Given data:

** START **

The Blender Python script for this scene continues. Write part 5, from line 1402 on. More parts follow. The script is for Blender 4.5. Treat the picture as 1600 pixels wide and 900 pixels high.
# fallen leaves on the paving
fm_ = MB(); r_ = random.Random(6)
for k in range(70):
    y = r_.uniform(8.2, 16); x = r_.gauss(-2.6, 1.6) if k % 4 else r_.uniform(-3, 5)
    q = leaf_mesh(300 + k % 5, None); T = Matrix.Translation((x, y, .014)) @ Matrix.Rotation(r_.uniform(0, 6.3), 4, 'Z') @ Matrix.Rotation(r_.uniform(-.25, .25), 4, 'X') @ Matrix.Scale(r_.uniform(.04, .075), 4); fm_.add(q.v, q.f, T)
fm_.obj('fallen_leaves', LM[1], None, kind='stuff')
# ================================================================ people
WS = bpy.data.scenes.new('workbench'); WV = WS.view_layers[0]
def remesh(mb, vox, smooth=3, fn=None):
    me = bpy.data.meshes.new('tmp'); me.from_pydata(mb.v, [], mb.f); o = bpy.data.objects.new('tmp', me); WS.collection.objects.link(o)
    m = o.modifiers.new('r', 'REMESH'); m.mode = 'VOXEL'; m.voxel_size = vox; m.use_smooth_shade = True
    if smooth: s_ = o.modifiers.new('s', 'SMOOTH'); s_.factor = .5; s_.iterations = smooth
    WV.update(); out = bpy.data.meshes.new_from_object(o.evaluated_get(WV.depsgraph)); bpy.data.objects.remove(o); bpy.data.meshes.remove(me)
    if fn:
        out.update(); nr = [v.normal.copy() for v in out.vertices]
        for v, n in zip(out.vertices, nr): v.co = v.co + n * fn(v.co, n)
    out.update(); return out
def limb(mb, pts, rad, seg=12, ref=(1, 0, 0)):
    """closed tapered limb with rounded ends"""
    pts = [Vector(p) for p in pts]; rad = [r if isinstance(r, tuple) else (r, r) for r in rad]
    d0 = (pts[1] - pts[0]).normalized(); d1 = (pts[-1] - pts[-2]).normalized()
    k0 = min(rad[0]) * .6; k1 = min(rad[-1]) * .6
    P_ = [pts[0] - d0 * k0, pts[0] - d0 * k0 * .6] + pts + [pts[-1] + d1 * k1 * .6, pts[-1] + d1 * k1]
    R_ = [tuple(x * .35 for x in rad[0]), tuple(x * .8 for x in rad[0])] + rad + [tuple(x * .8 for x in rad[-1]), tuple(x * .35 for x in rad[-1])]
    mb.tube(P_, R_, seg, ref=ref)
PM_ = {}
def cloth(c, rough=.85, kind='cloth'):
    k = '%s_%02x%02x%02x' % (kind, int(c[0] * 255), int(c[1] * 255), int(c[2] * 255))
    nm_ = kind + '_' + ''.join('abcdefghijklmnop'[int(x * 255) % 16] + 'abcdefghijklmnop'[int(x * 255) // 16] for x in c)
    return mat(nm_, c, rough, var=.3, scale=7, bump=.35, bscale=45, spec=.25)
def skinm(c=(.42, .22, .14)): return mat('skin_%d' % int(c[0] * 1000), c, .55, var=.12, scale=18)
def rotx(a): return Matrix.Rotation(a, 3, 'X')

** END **

Task goal: Write out the whole listing again. Match it word for word.

Answer:
The Blender Python script for this scene continues. Write part 5, from line 1402 on. More parts follow. The script is for Blender 4.5. Treat the picture as 1600 pixels wide and 900 pixels high.
# fallen leaves on the paving
fm_ = MB(); r_ = random.Random(6)
for k in range(70):
    y = r_.uniform(8.2, 16); x = r_.gauss(-2.6, 1.6) if k % 4 else r_.uniform(-3, 5)
    q = leaf_mesh(300 + k % 5, None); T = Matrix.Translation((x, y, .014)) @ Matrix.Rotation(r_.uniform(0, 6.3), 4, 'Z') @ Matrix.Rotation(r_.uniform(-.25, .25), 4, 'X') @ Matrix.Scale(r_.uniform(.04, .075), 4); fm_.add(q.v, q.f, T)
fm_.obj('fallen_leaves', LM[1], None, kind='stuff')
# ================================================================ people
WS = bpy.data.scenes.new('workbench'); WV = WS.view_layers[0]
def remesh(mb, vox, smooth=3, fn=None):
    me = bpy.data.meshes.new('tmp'); me.from_pydata(mb.v, [], mb.f); o = bpy.data.objects.new('tmp', me); WS.collection.objects.link(o)
    m = o.modifiers.new('r', 'REMESH'); m.mode = 'VOXEL'; m.voxel_size = vox; m.use_smooth_shade = True
    if smooth: s_ = o.modifiers.new('s', 'SMOOTH'); s_.factor = .5; s_.iterations = smooth
    WV.update(); out = bpy.data.meshes.new_from_object(o.evaluated_get(WV.depsgraph)); bpy.data.objects.remove(o); bpy.data.meshes.remove(me)
    if fn:
        out.update(); nr = [v.normal.copy() for v in out.vertices]
        for v, n in zip(out.vertices, nr): v.co = v.co + n * fn(v.co, n)
    out.update(); return out
def limb(mb, pts, rad, seg=12, ref=(1, 0, 0)):
    """closed tapered limb with rounded ends"""
    pts = [Vector(p) for p in pts]; rad = [r if isinstance(r, tuple) else (r, r) for r in rad]
    d0 = (pts[1] - pts[0]).normalized(); d1 = (pts[-1] - pts[-2]).normalized()
    k0 = min(rad[0]) * .6; k1 = min(rad[-1]) * .6
    P_ = [pts[0] - d0 * k0, pts[0] - d0 * k0 * .6] + pts + [pts[-1] + d1 * k1 * .6, pts[-1] + d1 * k1]
    R_ = [tuple(x * .35 for x in rad[0]), tuple(x * .8 for x in rad[0])] + rad + [tuple(x * .8 for x in rad[-1]), tuple(x * .35 for x in rad[-1])]
    mb.tube(P_, R_, seg, ref=ref)
PM_ = {}
def cloth(c, rough=.85, kind='cloth'):
    k = '%s_%02x%02x%02x' % (kind, int(c[0] * 255), int(c[1] * 255), int(c[2] * 255))
    nm_ = kind + '_' + ''.join('abcdefghijklmnop'[int(x * 255) % 16] + 'abcdefghijklmnop'[int(x * 255) // 16] for x in c)
    return mat(nm_, c, rough, var=.3, scale=7, bump=.35, bscale=45, spec=.25)
def skinm(c=(.42, .22, .14)): return mat('skin_%d' % int(c[0] * 1000), c, .55, var=.12, scale=18)
def rotx(a): return Matrix.Rotation(a, 3, 'X')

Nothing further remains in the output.